Moving MNF to ESPN, which currently broadcasts Sunday night games, keeps the brand under the Disney Co. umbrella. Disney owns ESPN and ABC.
ESPN, which has been broadcasting Sunday night games since 1998, reportedly will pay $1.1-billion a year over eight years for Monday games.
Under its current eight-year, $4.4-billion contract, ABC has paid $550-million per year to broadcast MNF, exactly one-half of the annual average that ESPN has agreed to pay.
NBC will broadcast Sunday night games for $600-million a year over six years. That annual figure is the same price ESPN paid for Sunday night football over the course of its current eight-year deal. NBC will also get the Super Bowl in 2009 and 2012.

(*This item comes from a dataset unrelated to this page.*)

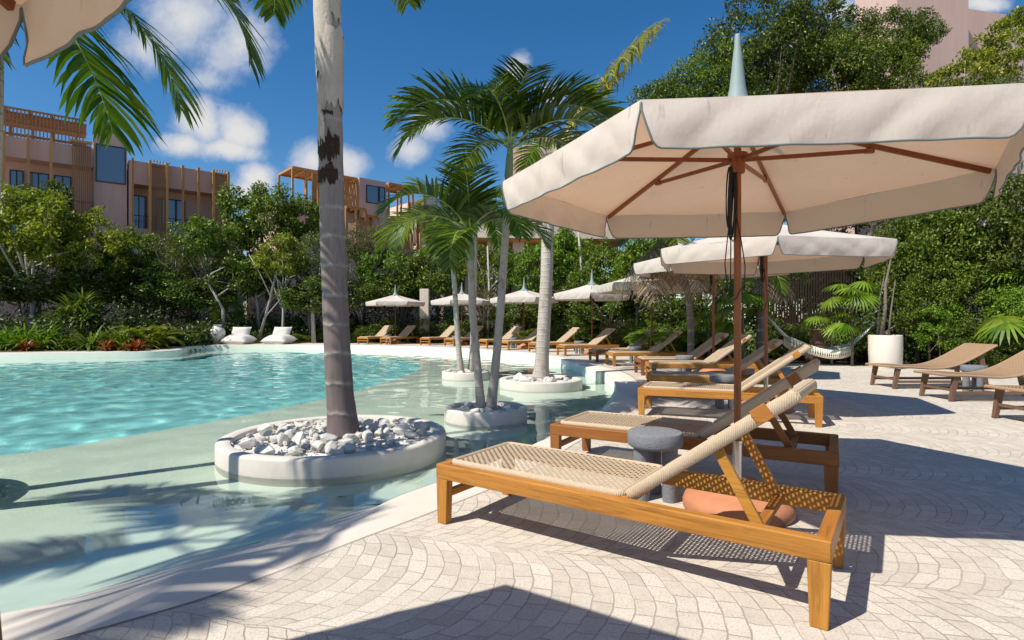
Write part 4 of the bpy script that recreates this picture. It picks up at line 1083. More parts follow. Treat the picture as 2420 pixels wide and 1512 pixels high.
# unit trees, 1 m high: crown fills roughly z .25 .. 1, radius .42
def tree_kind(seed, m, bark, n, per, ll, lw, spread, rx=.40, rz=.36, cz=.63, nb=8, r=.022):
    pts = crown_pts(seed, n, rx, rz, cz)
    return (leaf_cloud('crown', seed, m, pts, per, ll, lw, spread), trunk_mb(seed, .75, r, pts, .12, nb).mesh('trunk', bark, True))
KT = {
 'dark':   tree_kind(11, M['leaf_dark'], M['bark'], 120, 62, .036, .018, .085),
 'tall':   tree_kind(21, M['leaf_dark'], M['bark'], 300, 62, .019, .0105, .056, .43, .36, .63),
 'tallm':  tree_kind(22, M['leaf_mid'], M['bark'], 260, 62, .019, .010, .056, .43, .35, .63),
 'tallo':  tree_kind(23, M['leaf_olive'], M['bark_pale'], 240, 60, .018, .008, .06, .43, .35, .63),
 'dark2':  tree_kind(12, M['leaf_dark'], M['bark_pale'], 105, 66, .034, .017, .085, .42, .34),
 'mid':    tree_kind(13, M['leaf_mid'], M['bark'], 115, 60, .036, .017, .080),
 'mid2':   tree_kind(14, M['leaf_mid'], M['bark_pale'], 85, 64, .036, .016, .075, .44, .33, .66, 12),
 'bright': tree_kind(15, M['leaf_bright'], M['bark'], 95, 58, .044, .021, .080),
 'yellow': tree_kind(16, M['leaf_yellow'], M['bark_pale'], 110, 56, .036, .019, .070, .44, .33, .66),
 'olive':  tree_kind(17, M['leaf_olive'], M['bark_pale'], 95, 70, .026, .010, .085, .42, .34, .64, 14),
 'sparse': tree_kind(18, M['leaf_olive'], M['bark_pale'], 42, 60, .030, .012, .075, .42, .36, .62, 18, .017)}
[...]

After this season, ABC will be the only major network not to carry the NFL. MNF has been a pillar of ABC since it began in 1970, when Howard Cosell anchored the show that stands as thesecond-longest running prime-time network series, trailing CBS's 60 Minutes by two years. It ends ABC's involvement with the sport and an era that began with an idea by then-commissioner Pete Rozelle and advanced with the technological sophistication of Roone Arledge, former president of ABC Sports.
Arledge's football legacy ends because of three factors: ABC's estimated $150-million in annual losses from MNF, ESPN's desire to take on the storied franchise, and the dealmaking of Dick Ebersol, chairman of NBC Universal Sports.
"I can't help thinking over and over," Ebersol said, "about being Roone's assistant in late 1969. ... My thoughts were all about Roone and what his sadness would be to see something that was his dream ending. Roone was ABC personified."
Although ABC and ESPN are Disney-owned, ESPN has more sources of income to cover the costs of broadcasting the games. ESPN has a dual revenue stream - there's money from advertisers, plus the $2 or so a month that some 90-million subscribers pay through their cable or satellite bills.
With deals already made with CBS, Fox and DirecTV, the NFL will receive $3.7-billion annually starting in 2006, up from the $2.4-billion it receives on average from its current TV contracts, which expire after this season.
NBC will start its broadcasts with a pregame show at 7; games will begin at 8:15. The network plans to use a flexible scheduling model in the last seven weeks, allowing it to shift afternoon games to prime time to ensure more meaningful games are shown.
Monday night games will shift to the earlier start time of 8:40 on ESPN.
No decision has been made about whether ESPN will keep its announcing team of Mike Patrick, Joe Theismann and Paul Maguire, or bring over the ABC team of Al Michaels and John Madden.